Jon Cryer has opened up about the pay gap during his Two and a Half Men days. While Charlie Sheen became TV's highest-paid actor, Cryer admits he earned far less: roughly one-third of Sheen's salary. This came out in Netflix's new documentary about Sheen --- aka Charlie Sheen.
Cryer played the constantly struggling Alan Harper on Two and a Half Men. His revelation surfaced even as the show continued filming during Sheen's public meltdowns. Cryer, known for his role in Pretty in Pink, described the pay difference matter-of-factly, without bitterness, at least by now.
Cryer (now 60) remembers those strange days back in 2010. Charlie Sheen had just entered rehab, and his personal life was unraveling publicly. Yet even as his world seemed to collapse, Sheen was "renegotiating his contract." The studio had already sold future seasons to networks. They couldn't afford to lose him.
That reality led to an unprecedented deal.
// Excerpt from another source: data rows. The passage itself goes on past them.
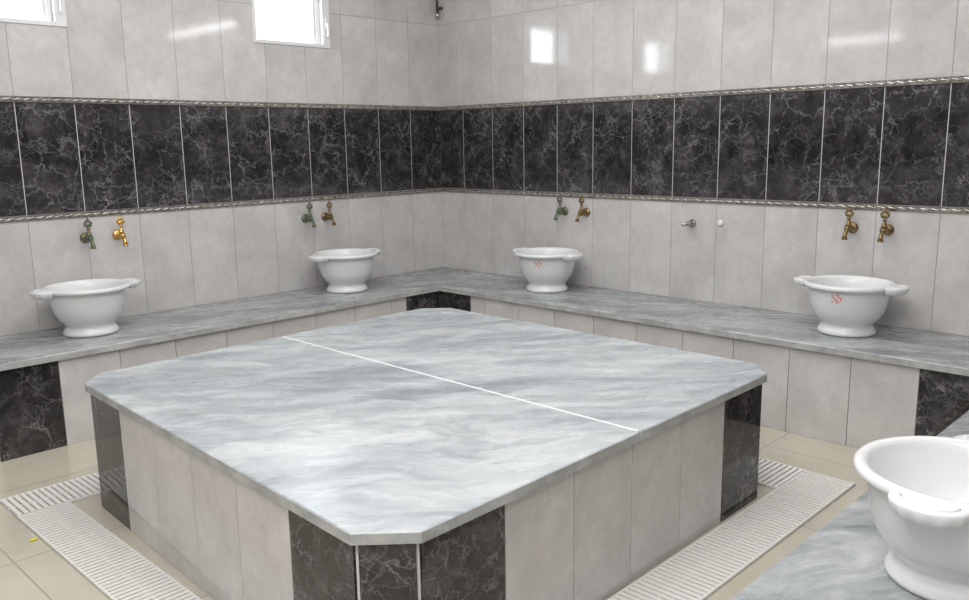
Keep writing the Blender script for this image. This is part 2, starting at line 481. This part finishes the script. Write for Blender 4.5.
basin((-.23,-2.745,ZB),math.pi/2,ang(-.23,-2.745)-math.pi/2-.28)
basin((-2.155,-3.697,ZB),0)

# ------------------------------------------------------------ taps  (local: wall at y=0, tap projects to -y)
def tap(loc,rotz,m):
    mb=MB()
    RX=Matrix.Rotation(math.radians(90),4,'X')
    mb.lathe([(0,0),(.023,0),(.025,.003),(.022,.007),(.014,.011),(.011,.013),(0,.013)],m,24,RX)
    mb.lathe([(0,.01),(.009,.01),(.009,.022),(.012,.025),(.012,.030),(.010,.033),(.0155,.040),(.0175,.050),(.0155,.060),(.010,.067),(.011,.070),(.008,.074),(0,.074)],m,20,RX)
    pts=[(0,-.055,-.004),(0,-.070,-.010),(0,-.080,-.018),(0,-.085,-.029),(0,-.086,-.040)]
    mb.tube(pts,[.010,.009,.0085,.009,.0115],m,14)
    mb.lathe([(0,0),(.0125,0),(.013,.004),(.0115,.008),(0,.008)],m,16,Matrix.Translation((0,-.086,-.046)))
    T=Matrix.Translation((0,-.050,0))
    mb.lathe([(0,.01),(.013,.012),(.013,.020),(.009,.024),(.0105,.028),(.006,.032),(.006,.042),(.0095,.045),(.0095,.049),(0,.050)],m,18,T)
    zc=.060
    mb.ell((0,-.050,zc),(.018,.0055,.009),m)
    for dx,dz,r in ((-.014,.009,.007),(.014,.009,.007),(-.008,.018,.0065),(.008,.018,.0065),(0,.022,.008)):
        mb.ell((dx,-.050,zc+dz),(r,.005,r),m,None,12,8)
    mb.ell((0,-.050,zc+.034),(.004,.004,.008),m)
    return mb.obj("water_tap",None,loc,rotz)
for x,m in ((-2.285,M_green),(-2.135,M_brass),(-1.07,M_green),(-.935,M_old)): tap((x,-TT,.80),0,m)
for y,m in ((-1.04,M_green),(-1.195,M_old),(-2.66,M_old),(-2.81,M_old)): tap((-TT,y,.815),-math.pi/2,m)
mb=MB(); RY=Matrix.Rotation(math.radians(-90),4,'Y')
mb.lathe([(0,0),(.02,0),(.021,.004),(.010,.006),(.010,.03),(.013,.032),(.013,.045),(.008,.047),(.008,.095),(0,.095)],M_chrome,20,RY)
mb.obj("pipe_stub",None,(-TT,-1.865,.79))
mb=MB(); mb.lathe([(0,0),(.016,0),(.016,.006),(.010,.010),(0,.010)],M_frame,20,RY)
mb.obj("wall_plug",None,(-TT,-2.02,.80))
mb=MB(); mb.tube([(-.03,-.03,2.0),(-.03,-.03,2.2),(-.03,-.03,H)],[.007]*3,M_pipe,10); mb.lathe([(0,0),(.014,0),(.016,.01),(.010,.03),(0,.03)],M_chrome,16,Matrix.Translation((-.03,-.03,1.985)))
mb.box((-.035,-.06,2.03),(-.006,-.03,2.045),M_pipe)
mb.obj("corner_pipe")

# ------------------------------------------------------------ fluorescent lamps on walls
def lamp(loc,rotz,L):
    r=empty("fluorescent_lamp",loc,rotz)
    mb=MB(); mb.box((-L/2,-.03,-.04),(L/2,0,.04),M_frame); mb.obj("housing",r,bevel=.004)
    mb=MB(); mb.tube([(-L/2+.02,-.05,0),(L/2-.02,-.05,0)],[.020,.020],M_tube,16); mb.obj("tube",r)
    mb=MB()
    for s_ in (-1,1): mb.box((s_*(L/2-.012)-.008,-.072,-.025),(s_*(L/2-.012)+.008,-.031,.025),M_frame)
    mb.obj("sockets",r)
lamp((-TT-.001,-2.92,2.20),-math.pi/2,1.2)
lamp((XW+TT+.001,-.69,2.16),math.pi/2,.8)

# ------------------------------------------------------------ lights
def area(name,loc,rot,sx_,sy_,e,col):
    l=bpy.data.lights.new(name,'AREA'); l.shape='RECTANGLE'; l.size=sx_; l.size_y=sy_; l.energy=e; l.color=col
    o=bpy.data.objects.new(name,l); o.location=loc; o.rotation_euler=rot; S.collection.objects.link(o); return o
area("added_ceiling_fill",(-2.0,-2.0,H-.03),(0,0,0),2.4,2.4,58,(1,.99,.985))  # added area light without a fixture, supplies most of the room's brightness
area("added_ceiling_fill",(-4.2,-3.7,H-.03),(0,0,0),1.6,1.6,64,(1,.99,.985))  # added fill on the camera side, lifts the platform faces turned this way
for w in WINS:
    area("window_daylight",((w[0]+w[1])/2,.13,(w[2]+w[3])/2),(math.radians(-90),0,0),.44,.25,4,(.9,.96,1))
wd=bpy.data.worlds.new("sky"); S.world=wd; wd.use_nodes=True
bg=wd.node_tree.nodes["Background"]; bg.inputs[0].default_value=(.93,.97,1,1); bg.inputs[1].default_value=3.0

# ------------------------------------------------------------ camera
cam=bpy.data.cameras.new("camera"); cam.sensor_width=36; cam.lens=845/969*36; cam.clip_start=.02
co=bpy.data.objects.new("camera",cam); S.collection.objects.link(co); S.camera=co
fw=Vector((.70262,.68764,-.18358)).normalized(); rt_=Vector((.69721,-.71653,-.01544)); rt_=(rt_-fw*rt_.dot(fw)).normalized(); up=rt_.cross(fw)
Mx=Matrix((rt_,up,-fw)).transposed().to_4x4(); Mx.translation=Vector((-3.8,-4.095,1.21)); co.matrix_world=Mx
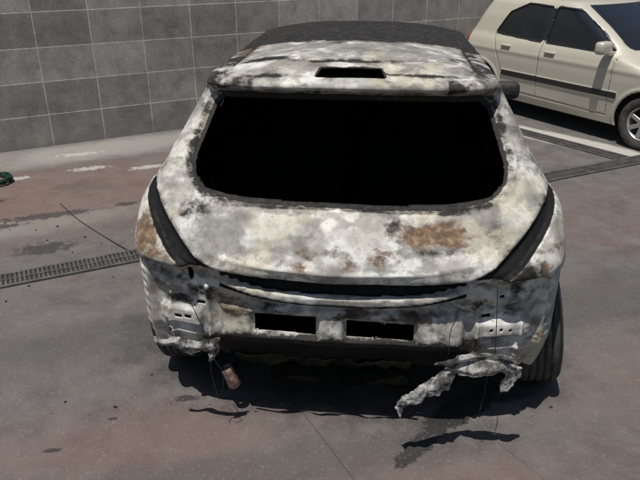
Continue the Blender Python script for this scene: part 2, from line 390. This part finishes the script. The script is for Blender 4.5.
soot_shade=mx(soot_shade,blob(.72,.79,.09,.09)*.70); soot_shade=mx(soot_shade,blob(-.64,.80,.06,.05)*.6); soot_shade=mx(soot_shade,blob(-.74,.72,.12,.025)*.6)
soot_shade=mx(soot_shade,blob(-.62,.99,.12,.05)*.50); soot_shade=mx(soot_shade,blob(.70,.66,.05,.10)*.55); soot_shade=mx(soot_shade,blob(.62,.95,.12,.12)*.34)
soot_shade=mx(soot_shade,blob(.5,.45,.10,.08)*.8); soot_shade=mx(soot_shade,blob(-.86,1.02,.06,.12)*.4); soot_shade=mx(soot_shade,blob(-.75,.40,.1,.08)*.55)
grey=mx(grey,blob(-.52,.92,.16,.12)*.75); grey=mx(grey,blob(-.2,.88,.40,.035)*.55); grey=mx(grey,blob(.25,.84,.40,.035)*.55)
grey=mx(grey,blob(-.1,1.02,.7,.035)*.7); grey=mx(grey,blob(.55,1.0,.14,.06)*.65); grey=mx(grey,recess*.40)
grey=mx(grey,blob(.36,.94,.24,.075)*.8); soot_shade=mx(soot_shade,blob(.20,.96,.05,.04)*.5); soot_shade=mx(soot_shade,blob(.40,.90,.16,.02)*.50)
rust=mx(rust,blob(.36,.945,.21,.048)*.95); rust=mx(rust,blob(-.82,.86,.12,.10)*.80); rust=mx(rust,blob(-.74,.83,.10,.06)*.6)
rust=mx(rust,blob(.82,.78,.09,.14)*.62); rust=mx(rust,blob(-.30,.46,.30,.05)*.6); rust=mx(rust,blob(.15,.60,.40,.035)*.55); rust=mx(rust,blob(.74,.88,.10,.08)*.45)
rust=mx(rust,blob(-.45,.62,.12,.09)*.6); rust=mx(rust,blob(.2,.46,.25,.03)*.6); rust=mx(rust,blob(-.1,.86,.5,.07)*.42); rust=mx(rust,blob(-.80,.55,.08,.16)*.45); rust=mx(rust,blob(.80,.50,.08,.14)*.42)
gh=(Z>1.02)&(Z<1.46)
grey=mx(grey,.42*gh); soot_shade=mx(soot_shade,np.where(gh&sideD,.28,0)); soot_shade=mx(soot_shade,np.where(gh&(Z<1.40)&(sd_winout(X,Z)>0),.18,0))
rust=mx(rust,.20*gh)
soot_shade=mx(soot_shade,np.where(sideD&gh,sm(-np.abs(sd_side(Y,Z)),-.04,-.005)*.8,0))
soot_shade=mx(soot_shade,np.where((np.abs(Z-1.41)<.02)&(Y<.8),.48,0)); soot_shade=mx(soot_shade,np.where((np.abs(Z-1.435)<.035)&(aX>.40)&(Y<1.1),.58,0))
soot_shade=mx(soot_shade,np.where(Z>1.44,1.15*sm(Y+.10*np.cos(X*5),.88,1.30),0)); rfc=np.where(Z>1.44,1,0)
grey=mx(grey,rfc*.60*sm(Y,.50,.70)); grey=mx(grey,rfc*.42)
soot_shade=mx(soot_shade,rfc*sm(aX,.42,.54)*.55); soot_shade=mx(soot_shade,rfc*.20)
soot_shade=mx(soot_shade,rfc*np.clip(1.2-np.hypot((X+.05)/.34,(Y-.62)/.035),0,1)*.75)
soot_shade=mx(soot_shade,rfc*np.clip(1.2-np.hypot((X+.40)/.20,(Y-.66)/.07),0,1)*.85)
soot_shade=mx(soot_shade,rfc*np.clip(1.2-np.hypot((X-.30)/.32,(Y-.49)/.025),0,1)*.75)
soot_shade=mx(soot_shade,rfc*np.clip(1.2-np.hypot((X+.36)/.22,(Y-.47)/.025),0,1)*.75)
soot_shade=mx(soot_shade,rfc*np.clip(1.2-np.hypot((X-.48)/.10,(Y-.75)/.12),0,1)*.6)
soot_shade=mx(soot_shade,rfc*np.exp(-((sd_slot(X,Y))/.010)**2)*.95)
soot_shade=mx(soot_shade,rfc*roofseam*.8); soot_shade=mx(soot_shade,rfc*hatchtop*.8)
rust=mx(rust,np.where(Z>1.43,np.clip(1.2-np.hypot((X+.55)/.07,(Y-1.15)/.45),0,1),0)*1.2)
rust=mx(rust,np.where(Z>1.43,np.clip(1.2-np.hypot((X-.56)/.05,(Y-1.2)/.45),0,1),0)*.8)
soot_shade=mx(soot_shade,np.where((Y>1.0)&(Z<1.45),.55*sm(Y,1.,2.2),0)); rust=mx(rust,np.where((Y>.9)&(Z<1.0),.35,0))
masks=np.stack([np.clip(soot_shade,0,1.4),np.clip(rust,0,1.2),np.clip(grey,0,1),np.ones_like(X)],-1)
keep=~(in_win|in_plate|in_side|in_arch|in_scr|in_slot|in_bot)
grid_obj("body_shell",P,keep,[M_burnt,M_soot],masks,car,solid=.007,matoff=1,deep=deep)
Pg=P-N*.009
grid_obj("windscreen_sooty",Pg,in_scr,[M_soot],None,car)
grid_obj("side_glass_sooty",Pg,in_side,[M_soot],None,car)  # added black panels closing the open side windows, keep sun out of cabin
# interior
bm=bmesh.new()
add_box(bm,(0,2.0,.33),(1.6,3.6,.06)); add_box(bm,(0,2.75,.64),(1.76,.06,.68)); 
add_box(bm,(0,.5,.40),(1.0,.75,.10)); add_box(bm,(0,.33,.25),(.62,.5,.10),None,0,.03)
for s in(-1,1): add_box(bm,(s*.66,.62,.55),(.06,.86,.50)); add_box(bm,(s*.765,.62,.80),(.24,.86,.03))
bm_obj("floor_and_bulkhead",bm,[M_soot],car)
bm=bmesh.new()
for sx in(-.36,.36):
    add_box(bm,(sx,1.05,.74),(.62,.10,.56),Matrix.Rotation(rad(-12),3,'X'),0,.03)
    add_box(bm,(sx,2.0,.76),(.50,.12,.56),Matrix.Rotation(rad(-14),3,'X'),0,.04)
    add_box(bm,(sx,1.35,.5),(.6,.5,.12),None,0,.03)
bm_obj("burnt_seat_frames",bm,[M_soot],car)
tube("rear_axle",[(-.8,.62,.30),(-.4,.7,.27),(.4,.7,.27),(.84,.62,.28)],.035,M_black,car)
for s in(-1,1): tube("shock_%s"%('l' if s<0 else 'r'),[(s*.62,.55,.2),(s*.6,.45,.5)],.03,M_black,car)
wheel("wheel_rear_right",car,(.920,.60,.30),.315,.20,M_tyre,M_dark,M_dark,1,-7,-4)
wheel("wheel_rear_left",car,(-.835,.62,.31),.315,.20,M_tyre,M_dark,M_dark,-1,2)
wheel("wheel_front_right",car,(.80,3.23,.31),.315,.20,M_tyre,M_dark,M_dark,1)
wheel("wheel_front_left",car,(-.80,3.23,.31),.315,.20,M_tyre,M_dark,M_dark,-1)
for s in(-1,1):
    bm=bmesh.new(); add_box(bm,(s*1.0,2.42,1.03),(.17,.10,.12),None,0,.045); add_box(bm,(s*.87,2.45,.985),(.14,.05,.04),None,0,.01)
    bm_obj("wing_mirror_%s"%('l' if s<0 else 'r'),bm,[M_black],car,True)
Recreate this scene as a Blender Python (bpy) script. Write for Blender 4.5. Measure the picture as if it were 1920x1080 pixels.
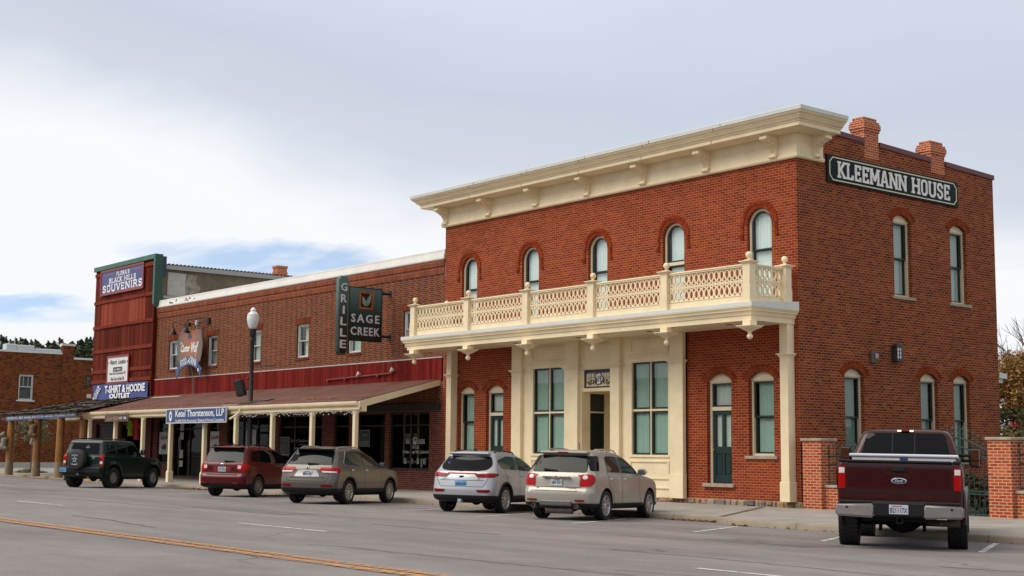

Sheen walked away with two million dollars per episode, making him TV's highest-paid star at the time!
Cryer even went so far as to compare the situation to North Korea's former leader, Kim Jong Il. He recalled how the dictator "acted crazy all the time" to extract massive aid payments from frightened countries.
To actor Jon Cryer, the lesson seemed clear: chaos brought rewards. Stability didn't pay nearly as well. "Me, whose life was pretty good at that time," he confessed. "I got a third of that."
The great Two and a Half Men pay gap!
Two and a Half Men practically printed money for CBS at its peak.
The comedy centred on Charlie Sheen, who played the charming but irresponsible Charlie Harper, opposite Jon Cryer's tightly wound character Alan. Young Angus T. Jones grew up before viewers' eyes as Jake, the "half" in the title.
When ratings climbed sky-high, network bosses made keeping Sheen happy their top priority. However, fans can attest that his real-life partying grabbed almost as many headlines as Two and a Half Men itself.
By 2010, Charlie Sheen's struggles with substance abuse were escalating. Yet CBS executives kept paying him millions per episode. They feared canceling TV's top comedy if he left. Across the set, Jon Cryer watched quietly. His reliable work ethic didn't translate to bargaining power during contract negotiations.
The studio saw Sheen as irreplaceable; Cryer as replaceable.
Cryer’s history with Charlie Sheen
The Emmy-winning actor was upfront about his hesitation to join the documentary. "I worked with Charlie Sheen for eight years," he said with a tired chuckle.
"If you wonder what it’s like (...) when I started, I had hair."
His joke carried a heavier truth, and Cryer seemed wary of feeding into Sheen's pattern of public meltdowns and comebacks. Still, his account shows how wide the pay gap was between the two stars of Two and a Half Men.
Charlie Sheen's public meltdown got him replaced by Ashton Kutcher in 2011, but Jon Cryer stayed on quietly, steering the show until it ended in 2015. Sheen recently told ET he "[owes] Johnny a phone call." For Cryer, though, the memories of those paychecks might linger longer than an apology!